Since the murder of children is so abominable and no one in their right mind can justify it, it has to be buried deep in our memories. So what tricks do those seeking to obscure the memory of December 16 employ? They first try to use their most valuable and trusted obscuring tool — conspiracy theories. As long as you can punch holes in the story and sow seeds of suspicion in people’s minds regarding the culprits, you can obscure anything. But somehow, it did not work.

The second trick, deflection. Use your victimhood, real or imagined, to divert attention. Charlie Hebdo’s incendiary campaigns were used to deflect. Again, that did not help.

The third trick, complication. When the National Action Plan was adopted with the then army chief promising that the new powers would only be used against jet-black terrorists, our outrage machine run by TV punditry began to talk about economic terrorism (a euphemism for corruption). We saw the arrest of Dr Asim and then the pushback against the MQM. But the fight against terrorism continued. So, failure again.

The fourth trick, inundation. Constant emotional bombardment about disparate political developments through television and social media. With time, this scheme has found modest success. Ergo, the need for this piece.

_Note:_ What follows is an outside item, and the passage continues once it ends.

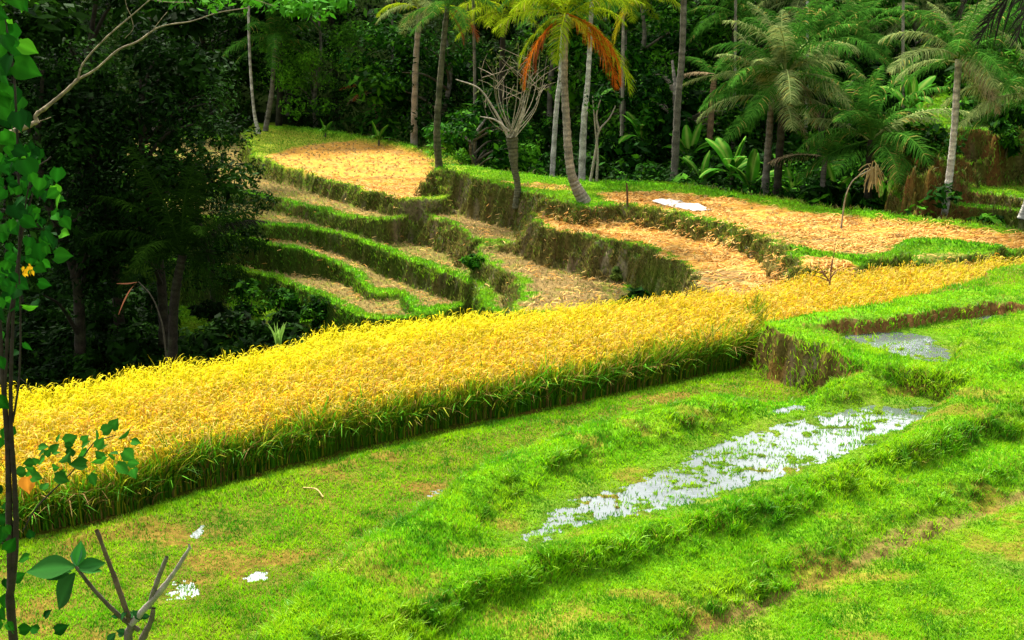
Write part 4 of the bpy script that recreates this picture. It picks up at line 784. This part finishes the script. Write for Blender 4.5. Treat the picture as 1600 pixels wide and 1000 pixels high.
pa = [([q] + pts(31.5, (1297, 440), (1300, 405)), [.03, .02, .01]), (pts(31.5, (1296, 440), (1288, 428), (1279, 415)), [.02, .015, .008]), (pts(31.5, (1297, 436), (1306, 424), (1320, 416)), [.02, .012, .006]), (pts(31.5, (1297, 440), (1286, 435), (1272, 430)), [.02, .012, .006]), (pts(31.5, (1298, 430), (1303, 395), (1306, 375)), [.015, .01, .005]), (pts(31.5, (1290, 432), (1284, 425), (1276, 426)), [.03, .02, .01])]
stick('dead_shrub', 'small bare brown twiggy shrub at the far edge of the rice band', 'dead shrub', pa, [.16, .08, .05], base=q)
q = atY(263, 580, 24.5); stick('thin_twig', 'single thin dark twig sticking up from the rice band at left', 'twig', [([np.array([q[0], q[1], gz(q[0], q[1])[0]])] + pts(24.5, (263, 590), (262, 568)), [.02, .012, .008])], [.05, .04, .02], base=(q[0], q[1], gz(q[0], q[1])[0]))
# drooping stalk with a red brown withered leaf in the ravine
p = atY(262, 560, 33); p[2] = gz(p[0], p[1])[0]
def redleaf(t, base):
    mb = MB(); g = np.random.default_rng(3)
    for pth, w in (([(216, 440), (204, 452), (194, 470), (185, 492)], .10), ([(214, 441), (200, 443), (182, 443)], .05)):
        q = curve([a - base for a in pts(33, *pth)], 5); k = len(q); V, Q, C = ribbons(q[None], (w * np.sin(np.linspace(.3, 3.1, k)) + .01)[None], np.array([[.7, .3, .6]]), np.tile([.26, .10, .05], (1, k, 1))); mb.add(V, Q, C)
    link('withered_leaf', mb.mesh('withered_leaf', M_LEAF), t)
stick('drooping_stalk', 'arching thin stalk with a red brown withered leaf against the dark trees', 'stalk', [([p] + pts(33, (258, 540), (250, 495), (236, 462), (216, 440)), [.03, .025, .02, .015, .012])], [.07, .06, .04], base=p, extra=redleaf)
p = gnd(492, 790); stick('fallen_stick', 'pale curved stick lying on the green grass of the lower paddy', 'stick', [([np.array([P(475, 781, 8.55)[0], P(475, 781, 8.55)[1], p[2] + .05]), np.array([P(495, 787, 8.55)[0], P(495, 787, 8.55)[1], p[2] + .09]), np.array([P(506, 796, 8.55)[0], P(506, 796, 8.55)[1], p[2] + .05])], [.012, .014, .01])], [.5, .36, .14], base=p)

# ---- foreground sapling at the left edge
def bigleaf(mb, c, nrm, ax, L_, col, wr=.42, heart=True):
    """heart shaped leaf: midrib + two folded halves with pointed tip"""
    nrm = unit(nrm); ax = unit(ax - nrm * (ax @ nrm)); bx = np.cross(nrm, ax); s = np.linspace(0, 1, 8); wv = (np.array([.45, .82, 1., .95, .78, .52, .22, .0]) if heart else np.array([.05, .45, .8, 1., .95, .7, .35, 0])) * wr * L_; V = []
    for k in range(8):
        m = c + ax * L_ * s[k] - nrm * .18 * L_ * s[k] ** 2; e = nrm * wv[k] * .22; V += [m - bx * wv[k] + e - ax * (.10 * L_ if (k == 0 and heart) else 0), m - bx * wv[k] * .5 + e * .3, m, m + bx * wv[k] * .5 + e * .3, m + bx * wv[k] + e - ax * (.10 * L_ if (k == 0 and heart) else 0)]
    Q = [(i * 5 + j, i * 5 + j + 1, (i + 1) * 5 + j + 1, (i + 1) * 5 + j) for i in range(7) for j in range(4)]; C = np.tile(np.array(col), (40, 1)); C[2::5] *= 1.5; mb.add(V, Q, C)
def sapling_left():
    Y = 4.2; g = np.random.default_rng(12); b = atY(20, 1000, Y); base = np.array([b[0], b[1], gz(b[0], b[1])[0]]); t = thing('leafy_sapling', 'slender dark stemmed sapling with heart shaped green leaves along the left edge', 'sapling', base)
    def A(x, y, dy=0.): return atY(x, y, Y + dy) - base
    mb = MB()
    for path, r in (([(0, 0, -.1), A(22, 1010), A(17, 900), A(14, 800), A(12, 700), A(4, 590), A(-3, 450)], [.026, .024, .020, .017, .013, .011, .008]), ([A(17, 930), A(24, 860), A(24, 780), A(17, 660), A(18, 560), A(24, 440), A(36, 360), A(52, 300)], [.018, .016, .014, .011, .009, .007, .005, .004]),
                    ([A(16, 700), A(8, 620), A(10, 560), A(14, 500), A(30, 400), A(28, 250), A(22, 120), A(8, 30)], [.009, .009, .009, .008, .007, .006, .005, .004]), ([A(20, 660), A(30, 590), A(32, 500), A(31, 400), A(48, 280), A(80, 245)], [.006, .005, .005, .004, .003, .003]),
                    ([A(36, 830), A(60, 790), A(110, 740), A(140, 700), A(150, 690), A(180, 680)], [.004, .004, .003, .003, .003, .002]), ([A(16, 870), A(5, 850), A(-20, 830)], [.008, .006, .005]), ([A(30, 590), A(42, 600), A(50, 615)], [.003, .002, .002])):
        q = curve(path, 6); V, Q, C = tube(q, .72 * np.interp(np.linspace(0, 1, len(q)), np.linspace(0, 1, len(r)), r), [.030, .024, .014], 8, .15, 3); mb.add(V, Q, C)
    link('stems', mb.mesh('stems', M_BARK), t); lf = MB(); view = unit(np.array([0, -1, .35]))
    def leaf(x, y, sz, tipdir, col=None, tilt=.45, heart=True):
        c = A(x, y, g.uniform(-.35, .35)); a = R(tipdir); ax = np.array([math.cos(a), g.uniform(-.4, .1), math.sin(a)]); n = unit(view + g.normal(0, tilt, 3)); col = col if col is not None else np.array([[.007, .065, .003], [.014, .10, .004], [.004, .035, .003]][g.integers(3)]) * g.uniform(.8, 1.2)
        bigleaf(lf, c, n, ax, .86 * sz * Y / F, col, .48 if heart else .3, heart)
    br = np.array([.06, .24, .008])
    for x, y, s, d, c in ((12, 30, 36, -80, br), (30, 70, 34, -20, br), (5, 55, 40, -60, None), (38, 62, 30, -100, br), (4, 105, 45, -70, None), (22, 100, 50, -15, None), (-5, 135, 46, -60, None), (14, 135, 44, -85, None), (0, 175, 40, -60, None), (2, 205, 44, -70, None), (28, 240, 18, -30, br), (36, 250, 46, -50, None), (10, 250, 44, -80, None), (0, 285, 40, -60, None), (62, 232, 30, -120, None), (72, 275, 26, -110, None), (90, 262, 32, -95, None), (84, 290, 24, -60, br), (95, 305, 26, -70, br), (60, 290, 24, -90, None), (52, 320, 30, -100, None), (20, 320, 38, -70, None), (35, 340, 30, -30, None), (5, 350, 36, -60, None), (70, 360, 30, -60, None), (95, 365, 26, -20, br), (60, 380, 36, -60, None), (85, 400, 34, -10, None), (20, 385, 40, -150, None), (5, 410, 36, -60, None), (30, 430, 34, -80, None), (60, 440, 28, -30, None), (12, 455, 40, -70, None), (35, 478, 30, -40, br), (0, 480, 34, -70, None), (55, 470, 22, -70, None), (38, 535, 24, -60, None), (28, 548, 20, -120, None), (0, 520, 26, -80, None), (-4, 560, 26, -50, None)):
        leaf(x, y, s * .95, d + g.uniform(-12, 12), c)
    for _ in range(120):
        y = g.uniform(220, 490); x = g.uniform(-12, 30 + 75 * math.exp(-((y - 330) / 90) ** 2)); leaf(x, y, g.uniform(14, 27), g.uniform(-150, -20))
    for _ in range(25):
        y = g.uniform(-20, 230); x = g.uniform(-15, 30); leaf(x, y, g.uniform(26, 42), g.uniform(-120, -30))
    for x, y, s, d in ((60, 700, 20, 10), (70, 715, 22, 170), (85, 745, 26, 20), (40, 735, 22, 190), (100, 690, 24, 20), (108, 710, 24, 200), (128, 700, 24, 30), (150, 688, 22, 160), (160, 675, 24, 40), (175, 670, 24, 60), (185, 685, 26, 0), (192, 705, 26, -30), (165, 712, 28, 170), (182, 726, 30, -20), (200, 722, 22, -10), (135, 725, 28, 180), (120, 725, 28, 0), (150, 700, 22, 40), (90, 690, 18, 120), (50, 745, 22, 0), (66, 765, 18, 80), (205, 690, 18, 20), (140, 742, 22, -60), (100, 735, 20, 200)):
        leaf(x, y, s * 1.1, d, np.array([.02, .11, .008]) * g.uniform(.6, 1.6), .9)
    for _ in range(22):
        x = g.uniform(45, 210); leaf(x, 742 - 45 * math.sin((x - 40) / 170 * 2.6) + g.uniform(-16, 16), g.uniform(15, 24), g.uniform(-60, 230), np.array([.015, .09, .006]) * g.uniform(.6, 1.8), .9)
    for _ in range(26):
        y = g.uniform(560, 990); x = g.uniform(-18, 16); leaf(x, y, g.uniform(20, 36), g.uniform(-160, -20))
    for x, y, s, d in ((20, 905, 30, 0), (30, 985, 26, 20), (8, 860, 30, 30), (60, 985, 24, 150), (85, 985, 30, 10), (70, 965, 22, 60), (45, 870, 26, 180), (50, 840, 20, 100)): leaf(x, y, s, d)
    link('foliage', lf.mesh('foliage', M_LEAF), t); fl = MB()
    for k in range(12): bigleaf(fl, A(44 + g.uniform(-8, 8), 422 + g.uniform(-10, 8), -.45), unit(view + g.normal(0, .6, 3)), np.array([g.normal(0, .7), -.2, -1]), 8 * Y / F, [.75, .42, .01], .3)
    link('yellow_flower_cluster', fl.mesh('flowers', M_LEAF), t); fl = MB(); bigleaf(fl, A(42, 745, .1), view, np.array([.1, 0, -1.]), 30 * Y / F, [.60, .22, .02], .5); link('orange_leaf', fl.mesh('orange_leaf', M_LEAF), t)
sapling_left()
def stump_twigs():
    Y = 5.2; g = np.random.default_rng(9); b = atY(205, 1000, Y); base = np.array([b[0], b[1], gz(b[0], b[1])[0]]); t = thing('cut_shrub', 'cut back shrub with bare grey stubs and one leafy tip, lower left corner', 'shrub', base)
    def A(x, y, dy=0.): return atY(x, y, Y + dy) - base
    fork = A(205, 975); mb = MB()
    q = curve([(0, 0, -.1), A(203, 1040), fork], 5); V, Q, C = tube(q, np.linspace(.030, .016, len(q)), [.10, .085, .06], 8, .15, 1); mb.add(V, Q, C); link('stump', mb.mesh('stump', M_BARK), t)
    for path, r0, r1, c in (([fork, A(178, 900), A(151, 828)], .013, .009, [.085, .06, .035]), ([fork, A(245, 930), A(272, 895), A(297, 855)], .016, .008, [.24, .21, .17]), ([A(232, 950), A(245, 910), A(261, 870)], .012, .010, [.13, .11, .08]), ([A(222, 1000), A(236, 970), A(240, 950)], .016, .010, [.11, .09, .06]), ([A(218, 985), A(190, 965), A(150, 925), A(118, 885)], .012, .008, [.07, .06, .035]), ([A(297, 858), A(295, 850)], .006, .004, [.2, .18, .14])):
        q = curve(path, 7); mb = MB(); V, Q, C = tube(q, np.linspace(r0, r1, len(q)) * (1 + .12 * g.uniform(-1, 1, len(q))), np.array(c), 9, .12, 5); mb.add(V, Q, C); link('branch', mb.mesh('branch', M_BARK), t)
    lf = MB()
    for x, y, s, ax, n, c in ((120, 885, 44, (.4, -.2, 1), (.5, -1, .3), [.04, .24, .03]), (118, 886, 42, (-.15, -.2, 1), (-.3, -1, .5), [.07, .25, .09]), (118, 885, 85, (-1, -.3, .28), (.1, -.7, 1), [.03, .14, .02]), (118, 888, 50, (1, -.2, .6), (.1, -.8, .8), [.025, .13, .02]), (116, 888, 55, (-.9, 0, -.1), (0, -.5, 1), [.03, .14, .02]), (118, 895, 85, (-.75, -.1, -1), (-.7, -1, .5), [.02, .09, .015]), (122, 890, 40, (1, .1, -.1), (0, -.4, 1), [.03, .16, .02]), (112, 893, 45, (-1, 0, -.5), (0, -.6, 1), [.03, .15, .02])):
        bigleaf(lf, A(x, y), np.array(n, float), np.array(ax, float), s * Y / F, c, .27, False)
    for _ in range(14): bigleaf(lf, A(g.uniform(165, 225), g.uniform(950, 1000)), unit(np.array([0, -1, .5]) + g.normal(0, .5, 3)), np.array([g.normal(0, 1), 0, g.normal(0, .6)]), g.uniform(14, 26) * Y / F, [.02, .10, .02], .3, False)
    link('leaves', lf.mesh('leaves', M_LEAF), t)
stump_twigs()
# ---- tree reaching in from the left with the bare forked branch
def branch_tree():
    Y = 12.; g = np.random.default_rng(31); base = np.array([-6.6, 12., gz(-6.6, 12.)[0]]); t = thing('overhanging_tree', 'tree outside the left edge reaching in with a bare forked lichen grey branch', 'tree', base)
    def A(x, y, dy=0.): return atY(x, y, Y + dy) - base
    mb = MB(); q = curve([(0, 0, -.2), A(-190, 600), A(-200, 300), A(-170, 0), A(-100, -200)], 8); V, Q, C = tube(q, np.linspace(.16, .07, len(q)), [.14, .12, .085], 10, .1, 4); mb.add(V, Q, C); link('trunk', mb.mesh('trunk', M_BARK), t); mb = MB(); tw = []; TH = .62
    for path, r0, r1 in (([A(-192, 330), A(-100, 260), A(-20, 222), A(20, 206), A(45, 196), A(58, 190)], .06, .036), ([A(58, 192), A(56, 180), A(72, 168), A(100, 145), A(122, 124)], .034, .026), ([A(122, 124), A(127, 105), A(140, 86), A(170, 55), (A(205, 25)), A(245, -10)], .017, .008), ([A(122, 124), A(150, 108), A(185, 78), A(215, 65), A(250, 42), A(300, 33), A(340, 20), A(390, 12)], .019, .006), ([A(205, 27), A(208, 45), A(195, 60)], .006, .004), ([A(205, 25), A(198, 10), A(193, -15)], .007, .004), ([A(235, 52), A(250, 32), A(262, 18)], .007, .004), ([A(60, 190), A(72, 186), A(80, 183)], .008, .004), ([A(24, 208), A(24, 218), A(22, 225)], .006, .003),
                         ([A(-170, 0), A(0, -40), A(150, -30), A(330, -25), A(520, -20)], .05, .012), ([A(150, -30), A(240, 0), A(300, 4)], .01, .004), ([A(330, -25), A(400, 0), A(430, 10)], .01, .004)):
        q = curve(path, 6); V, Q, C = tube(q, TH * np.linspace(r0, r1, len(q)) * (1 + .15 * g.uniform(-1, 1, len(q))), (np.array([.21, .17, .10])[None] * g.uniform(.6, 1.25, (len(q), 1))), 7, .15, 6); mb.add(V, Q, C)
    link('branch', mb.mesh('branch', M_BARK), t); lf = MB(); cs = [A(x, y, g.uniform(-.6, .6)) for x, y in ((250, -8), (275, 2), (300, -6), (330, 4), (355, -4), (390, 4), (420, -6), (450, 2), (480, 6), (510, 0), (535, 4), (425, 12), (465, 18), (500, 20), (30, 5), (10, -5), (120, -15), (330, -20), (400, -20))]
    leafblobs(lf, cs, [.16] * len(cs), 34, .045, [[.05, .22, .01], [.08, .30, .012], [.04, .17, .01]], g, .5, .1); link('foliage', lf.mesh('foliage', M_LEAF), t)
branch_tree()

The blood of slain children cannot and must not be forgotten. They deserve absolute justice. Our children today deserve safety and protection from all evils. Which means terrorism cannot be tolerated. It is an ideology we have to vanquish. As we learned to our detriment in the past two years, you cannot allow such ideologies to take root in your neighbourhood and stay unaffected. So remember the faces of the innocent children that were so brutally taken away from you. Hear their racing heartbeats as they were subjected to this terrible atrocity. We have no right to forget them or to forgive the criminals who did this. Feel the anger and outrage. And pledge to crush this clear and present evil for good. Our state is now determined to fulfil this obligation. Are you?

This fight is not against religion, as your detractors would like you to believe, but an opportunist school of thought that seeks to pervert everything beautiful to get what it wants. Never forget!